The FBI viewed Stout’s machine in action and recommended further investigation by the Federal Aviation Administration, Stout says.

“The FAA told the FBI that they doubted that two guys in Dallas could have come up with something that all of their doctorates at different universities couldn’t,” Stout says.

Stout has spoken with several FAA people, but it’s a slow process to find the right person with enough power to advocate the device, Stout says.

Within two hours of the recent TWA crash, Stout says he received a call from a manufacturing company he proposed the device to several years ago; the company wanted to know if Stout and his partner still had the device, Stout says.

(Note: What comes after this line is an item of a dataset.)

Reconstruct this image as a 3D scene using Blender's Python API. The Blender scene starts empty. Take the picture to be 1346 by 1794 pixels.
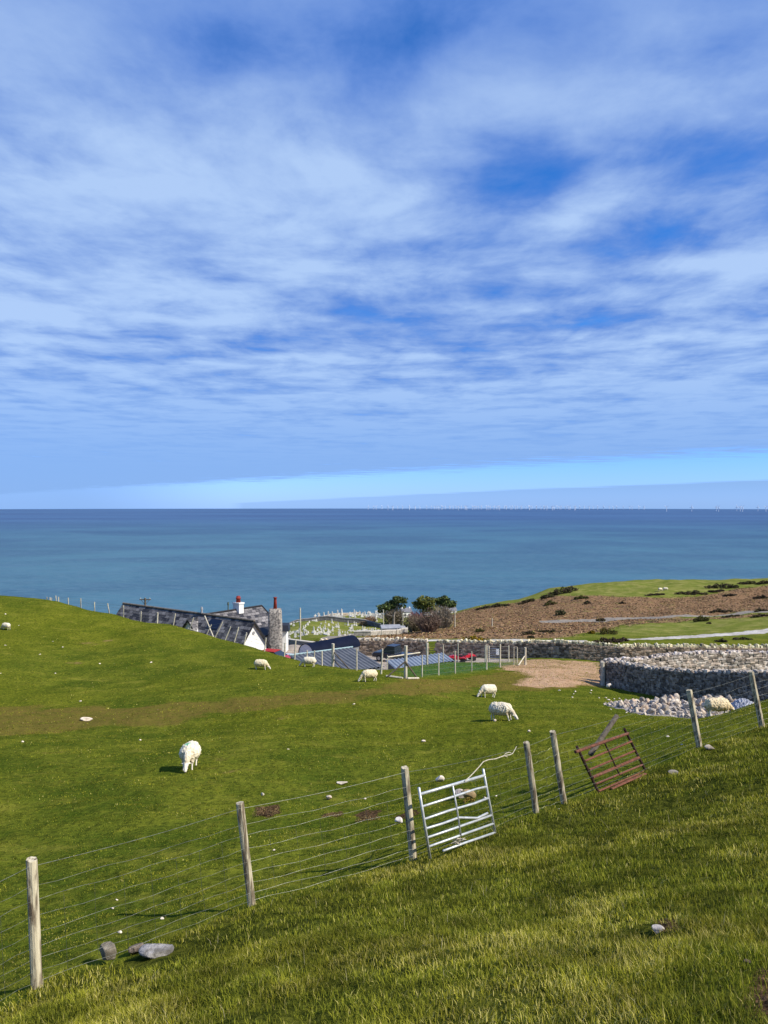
import bpy, math, random
import numpy as np
from mathutils import Vector, Matrix

# ------------------------------------------------------------------ camera, world, sun, exposure
scene = bpy.context.scene
C = scene.collection
R = math.radians
PITCH = 0.01154
FPX = 1300.0                      # focal length in pixels of the 1346 x 1794 photograph
cam_d = bpy.data.cameras.new('camera')
cam_d.sensor_fit = 'VERTICAL'; cam_d.sensor_height = 36.0; cam_d.sensor_width = 27.0
cam_d.lens = FPX / 1794 * 36
cam_d.clip_start = 0.1; cam_d.clip_end = 200000
cam = bpy.data.objects.new('camera', cam_d); C.objects.link(cam)
cam.location = (0, 0, 0)
cam.rotation_euler = (R(90) - PITCH, 0, 0)
scene.camera = cam
SEA = -150.0

SUN_EL, SUN_AZ = R(43), R(112)     # azimuth clockwise from +Y
sd = bpy.data.lights.new('sun', 'SUN'); sd.energy = 5.0; sd.angle = R(0.5); sd.color = (1.0, 0.93, 0.82)
sun = bpy.data.objects.new('sun', sd); C.objects.link(sun)
sv = Vector((math.sin(SUN_AZ)*math.cos(SUN_EL), math.cos(SUN_AZ)*math.cos(SUN_EL), math.sin(SUN_EL)))
sun.rotation_euler = sv.to_track_quat('Z', 'Y').to_euler()
sun.location = (60, -30, 80)

scene.view_settings.view_transform = 'Standard'
scene.view_settings.look = 'None'
scene.view_settings.exposure = 0.30
scene.view_settings.gamma = 1.0
scene.cycles.max_bounces = 5; scene.cycles.diffuse_bounces = 2; scene.cycles.glossy_bounces = 2
scene.cycles.transparent_max_bounces = 4
scene.cycles.sample_clamp_indirect = 3.0

class NT:
    """small helper for building node graphs"""
    def __init__(s, tree): s.t = tree; s.n = tree.nodes; s.l = tree.links
    def node(s, typ, **kw):
        n = s.n.new(typ)
        for k, v in kw.items(): setattr(n, k, v)
        return n
    def put(s, sock, v):
        if isinstance(v, bpy.types.NodeSocket): s.l.new(v, sock)
        elif v is not None: sock.default_value = v
    def math(s, op, a, b=None, c=None, clamp=False):
        n = s.node('ShaderNodeMath', operation=op); n.use_clamp = clamp
        s.put(n.inputs[0], a)
        if b is not None: s.put(n.inputs[1], b)
        if c is not None: s.put(n.inputs[2], c)
        return n.outputs[0]
    def vmath(s, op, a, b=None):
        n = s.node('ShaderNodeVectorMath', operation=op)
        s.put(n.inputs[0], a)
        if b is not None: s.put(n.inputs[1], b)
        return n.outputs['Value'] if op in ('DOT_PRODUCT', 'LENGTH') else n.outputs[0]
    def noise(s, vec, scale, detail=4, rough=0.55, dist=0.0, lac=2.0):
        n = s.node('ShaderNodeTexNoise'); n.noise_dimensions = '3D'
        s.put(n.inputs['Vector'], vec); n.inputs['Scale'].default_value = scale
        n.inputs['Detail'].default_value = detail; n.inputs['Roughness'].default_value = rough
        n.inputs['Distortion'].default_value = dist; n.inputs['Lacunarity'].default_value = lac
        return n.outputs['Fac']
    def step(s, v, a, b):       # smoothstep a..b (a may be > b)
        n = s.node('ShaderNodeMapRange', interpolation_type='SMOOTHSTEP')
        s.put(n.inputs['Value'], v)
        lo, hi, x, y = (a, b, 0.0, 1.0) if a < b else (b, a, 1.0, 0.0)
        for k, q in zip(('From Min', 'From Max', 'To Min', 'To Max'), (lo, hi, x, y)): n.inputs[k].default_value = q
        return n.outputs['Result']
    def mix(s, f, a, b, typ='MIX'):
        n = s.node('ShaderNodeMix', data_type='RGBA', blend_type=typ)
        s.put(n.inputs[0], f)
        for k, q in ((6, a), (7, b)):
            if isinstance(q, (tuple, list)) and len(q) == 3: q = (*q, 1)
            s.put(n.inputs[k], q)
        return n.outputs[2]
    def comb(s, x, y, z):
        n = s.node('ShaderNodeCombineXYZ')
        s.put(n.inputs[0], x); s.put(n.inputs[1], y); s.put(n.inputs[2], z)
        return n.outputs[0]
    def sep(s, v):
        n = s.node('ShaderNodeSeparateXYZ'); s.put(n.inputs[0], v); return n.outputs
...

His machine costs about $100,000 and each piece of luggage takes 45 seconds to test, Stout says. The latest X-ray machine, which costs about $1 million and takes several minutes to test each object, he says.

The other big difference between Stout’s machine and an X-ray machine is that the X-ray machine requires the operator to visually identify the bomb, Stout says.

The machine needs market, Stout says. Either the FAA needs to mandate the device for the nation’s airports, or airline carriers need to purchase the device as a marketing advantage for their carrier, Stout says.

“People have told me that the FAA is almost an impossible hurdle to overcome,” says Stout, looking a little frustrated.